In the data below, find every line that has the string "More", and copy it.

▶ _Extracted records_:

* * * * *

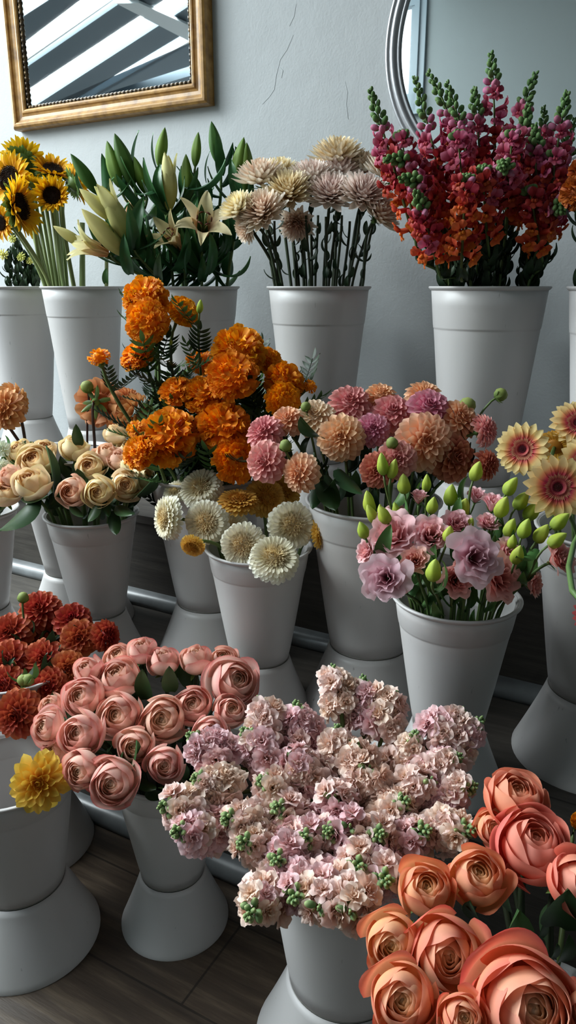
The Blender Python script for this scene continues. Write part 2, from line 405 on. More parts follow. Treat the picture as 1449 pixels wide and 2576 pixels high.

* * * * *

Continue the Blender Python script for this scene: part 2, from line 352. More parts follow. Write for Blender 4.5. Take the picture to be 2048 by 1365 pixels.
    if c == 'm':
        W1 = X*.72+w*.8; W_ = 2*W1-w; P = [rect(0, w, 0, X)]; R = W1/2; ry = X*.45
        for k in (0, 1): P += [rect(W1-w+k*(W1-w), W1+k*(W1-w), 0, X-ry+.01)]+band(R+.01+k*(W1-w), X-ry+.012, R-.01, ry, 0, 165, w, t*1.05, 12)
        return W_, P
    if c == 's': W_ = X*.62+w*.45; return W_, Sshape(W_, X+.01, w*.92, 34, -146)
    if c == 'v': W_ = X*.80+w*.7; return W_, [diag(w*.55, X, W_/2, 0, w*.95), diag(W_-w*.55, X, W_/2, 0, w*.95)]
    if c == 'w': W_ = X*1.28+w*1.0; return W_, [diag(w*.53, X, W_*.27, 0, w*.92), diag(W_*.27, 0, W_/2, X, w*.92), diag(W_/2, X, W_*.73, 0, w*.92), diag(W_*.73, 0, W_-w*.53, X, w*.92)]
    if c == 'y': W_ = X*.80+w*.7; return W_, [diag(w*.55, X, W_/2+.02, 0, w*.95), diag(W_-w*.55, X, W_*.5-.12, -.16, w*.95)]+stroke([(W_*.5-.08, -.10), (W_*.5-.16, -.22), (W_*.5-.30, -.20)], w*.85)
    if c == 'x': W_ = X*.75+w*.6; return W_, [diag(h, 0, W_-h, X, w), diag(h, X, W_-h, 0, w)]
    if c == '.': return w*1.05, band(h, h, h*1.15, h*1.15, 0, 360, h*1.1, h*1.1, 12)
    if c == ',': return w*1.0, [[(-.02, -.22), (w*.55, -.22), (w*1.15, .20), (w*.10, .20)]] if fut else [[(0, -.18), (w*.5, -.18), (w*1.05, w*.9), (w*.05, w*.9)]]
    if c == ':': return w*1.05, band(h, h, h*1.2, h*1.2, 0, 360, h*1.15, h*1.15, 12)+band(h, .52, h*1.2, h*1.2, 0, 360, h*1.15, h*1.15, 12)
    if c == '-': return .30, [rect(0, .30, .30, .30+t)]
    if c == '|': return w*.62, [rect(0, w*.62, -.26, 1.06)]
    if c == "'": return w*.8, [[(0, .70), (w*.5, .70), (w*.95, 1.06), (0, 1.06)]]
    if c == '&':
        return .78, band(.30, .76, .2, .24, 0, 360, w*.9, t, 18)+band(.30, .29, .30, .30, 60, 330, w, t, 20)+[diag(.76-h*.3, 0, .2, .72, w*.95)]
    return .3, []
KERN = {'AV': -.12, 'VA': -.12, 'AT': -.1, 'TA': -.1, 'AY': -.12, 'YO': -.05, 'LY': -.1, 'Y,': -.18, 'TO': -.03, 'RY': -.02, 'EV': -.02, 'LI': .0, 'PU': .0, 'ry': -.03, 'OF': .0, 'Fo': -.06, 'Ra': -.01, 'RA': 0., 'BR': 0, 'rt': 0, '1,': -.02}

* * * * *

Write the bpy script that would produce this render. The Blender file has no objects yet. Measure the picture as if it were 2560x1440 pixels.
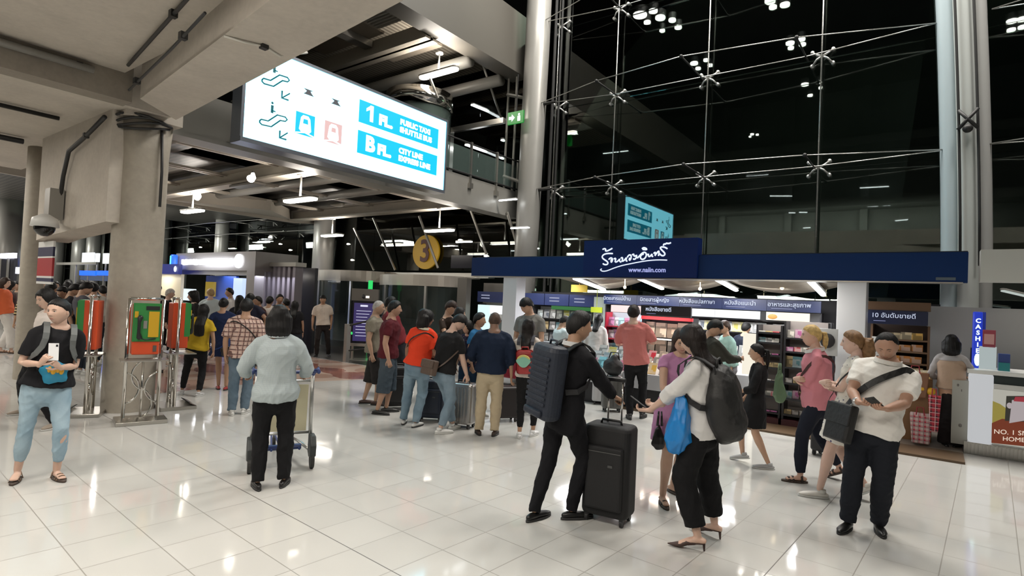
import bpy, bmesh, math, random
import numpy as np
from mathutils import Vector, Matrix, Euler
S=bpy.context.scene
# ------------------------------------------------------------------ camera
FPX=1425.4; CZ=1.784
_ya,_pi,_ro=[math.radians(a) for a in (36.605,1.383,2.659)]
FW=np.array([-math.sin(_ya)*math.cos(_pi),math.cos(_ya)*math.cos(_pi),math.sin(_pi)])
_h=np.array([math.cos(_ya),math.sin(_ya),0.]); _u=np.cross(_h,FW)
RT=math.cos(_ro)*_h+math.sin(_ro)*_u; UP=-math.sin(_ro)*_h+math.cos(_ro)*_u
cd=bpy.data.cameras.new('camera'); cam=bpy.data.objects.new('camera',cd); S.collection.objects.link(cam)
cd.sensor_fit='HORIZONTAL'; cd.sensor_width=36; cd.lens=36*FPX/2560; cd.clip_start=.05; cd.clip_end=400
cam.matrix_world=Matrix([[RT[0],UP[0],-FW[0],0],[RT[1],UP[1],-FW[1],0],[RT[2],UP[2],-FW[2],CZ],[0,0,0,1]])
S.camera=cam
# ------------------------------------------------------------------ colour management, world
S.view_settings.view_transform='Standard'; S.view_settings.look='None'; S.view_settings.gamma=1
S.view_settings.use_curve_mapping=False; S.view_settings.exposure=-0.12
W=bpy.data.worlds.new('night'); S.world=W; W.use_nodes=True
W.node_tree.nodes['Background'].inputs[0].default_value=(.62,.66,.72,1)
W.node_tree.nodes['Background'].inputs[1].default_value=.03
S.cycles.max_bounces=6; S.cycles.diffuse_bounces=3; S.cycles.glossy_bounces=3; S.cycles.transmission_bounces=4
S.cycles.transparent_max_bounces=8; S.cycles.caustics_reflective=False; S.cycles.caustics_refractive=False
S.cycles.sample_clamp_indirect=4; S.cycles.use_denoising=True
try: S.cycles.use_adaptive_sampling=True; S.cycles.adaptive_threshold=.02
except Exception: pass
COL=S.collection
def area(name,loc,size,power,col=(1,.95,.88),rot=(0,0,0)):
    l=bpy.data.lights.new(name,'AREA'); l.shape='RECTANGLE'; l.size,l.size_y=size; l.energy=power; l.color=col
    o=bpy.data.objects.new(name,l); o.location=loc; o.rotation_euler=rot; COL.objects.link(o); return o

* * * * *

▶ _The output_:
The Blender Python script for this scene continues. Write part 2, from line 405 on. More parts follow. Treat the picture as 1449 pixels wide and 2576 pixels high.
Continue the Blender Python script for this scene: part 2, from line 352. More parts follow. Write for Blender 4.5. Take the picture to be 2048 by 1365 pixels.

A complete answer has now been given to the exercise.